Keep the entrepreneurial juices flowing and keep your ears close to the ground. The leader of a small company is characterized by being adaptable, agile, intimate with the customer, involved hands-on, daringness and egalitarian. The CEO is willing to “drive the truck” if necessary to deliver the goods. As the business gets bigger, it loses these traits with leadership becoming detached from the frontline action. Policies and directives coming from those uninvolved cause morale to break down. Leaders must be actively involved, pay attention to the details and be visible to its customers and people.

The frontline people are correct all the time, the rear guards are wrong unless proven otherwise. The drivers who deliver the product to the customer, the salesperson who has to deal face to face with the customer and the sales engineer who has to put up with quirks of the customer are the ones who have first -hand knowledge of demand patterns. The leader must be willing to shift power and business accountability to the frontline managers where the action is.
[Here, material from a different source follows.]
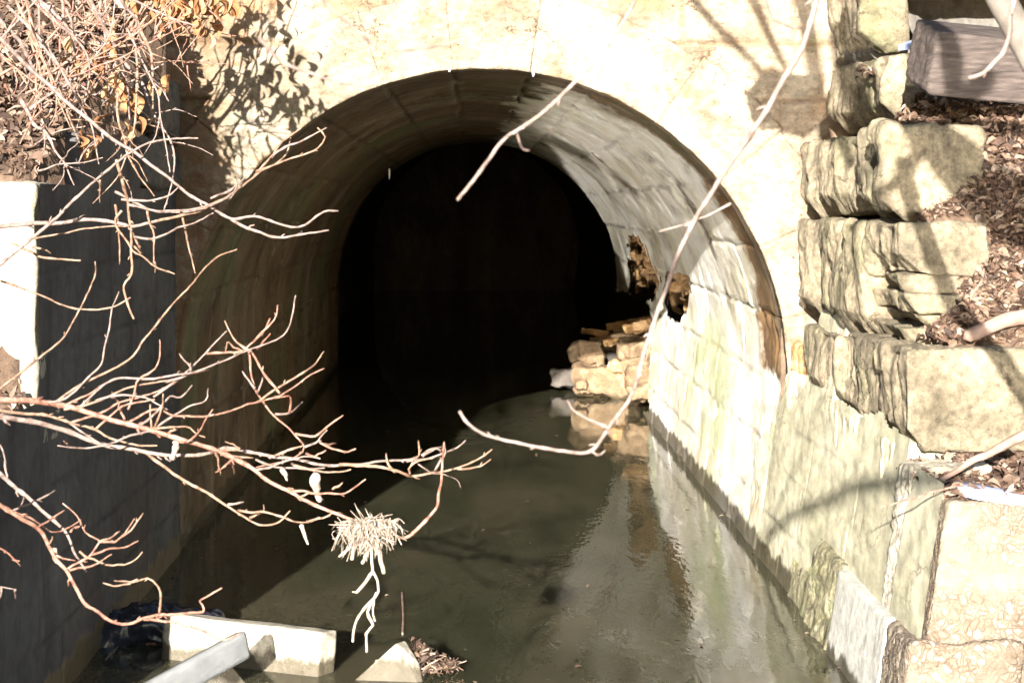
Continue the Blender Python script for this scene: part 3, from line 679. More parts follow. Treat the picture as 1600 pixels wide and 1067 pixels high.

Don’t be afraid to make people even some of your customers angry. The true leader is concerned with the well being of the whole organization from the standpoint of its customers, shareholders and employees. The fact is he will make tough choices that will not please everybody. Otherwise, he will end up making mediocre decisions and avoid confronting stakeholders that need to be confronted. He will reward everybody equally regardless of performance. Ironically, he will only antagonize the most productive and creative people in the organization.

Keep it simple stupid. Leaders have the knack to break down complex situations and ideas into its essential components. They are excellent simplifiers who can cut through the crap and offer straightforward solutions. They are able to express the company’s strategies and directions that drive behavior in clear, crisp and unambiguous terms. GE’s Jack Welch was able to succinctly put his strategy in a few words that everybody in the organization understood - “Be number one or number two in every industry in which we compete or get out”. Similarly, Wal-Mart’s strategic intent was expressed in simple terms – “Low prices, everyday”.

Be a perpetual optimist. We should never underestimate the overwhelming effect of optimism. Colin Powell once wrote: “Spare me the grim litany of the realist, give me the unrealistic aspirations of the optimist any day.” Ineffective managers have the notion that if he hasn’t been explicitly told “yes” he can’t do it while the good ones say “if I haven’t been explicitly say “no”, I can do it. This is the kind of “can-do” attitude that brings the organization to greater heights. However, just like optimism, pessimism is contagious. Leaders must be conscious of this. I have seen many organizations fail because the so-called leaders expressed doubt on the course of action the organization has to take. Leaders who complain and are cynical engender the same behaviors among their people.

Challenge the status quo. Don’t be afraid to rock the boat. The true leader will not emerge by blind obedience to the status quo. Blind obedience breeds mediocrity and complacency. And this leads to organizational decay. Barry Rand of Xerox once told his people that if you have a “yes” man in the organization, one of you is redundant.

It is pretty much lonely at the top. You know the expression “The buck stops here.” It’s true. A leader can encourage participative management and involve everybody in the decision-making process but in the final analysis, he will have to make the tough choice that will determine the fate of the organization. Even if there is openness, participation, informality and collaboration, making the tough choice is a lonely place to be in. But that is why you are at the top – there is no one else to pass the tough choices. In the book by T.E. Lawrence Seven Pillars of Wisdom, he speaks of the loneliness of being on top when he writes: “Wounding and killing seemed ephemeral pains, so very brief and sore was life with us. With the sorrow of living so great, the sorrow of punishment had to be pitiless.”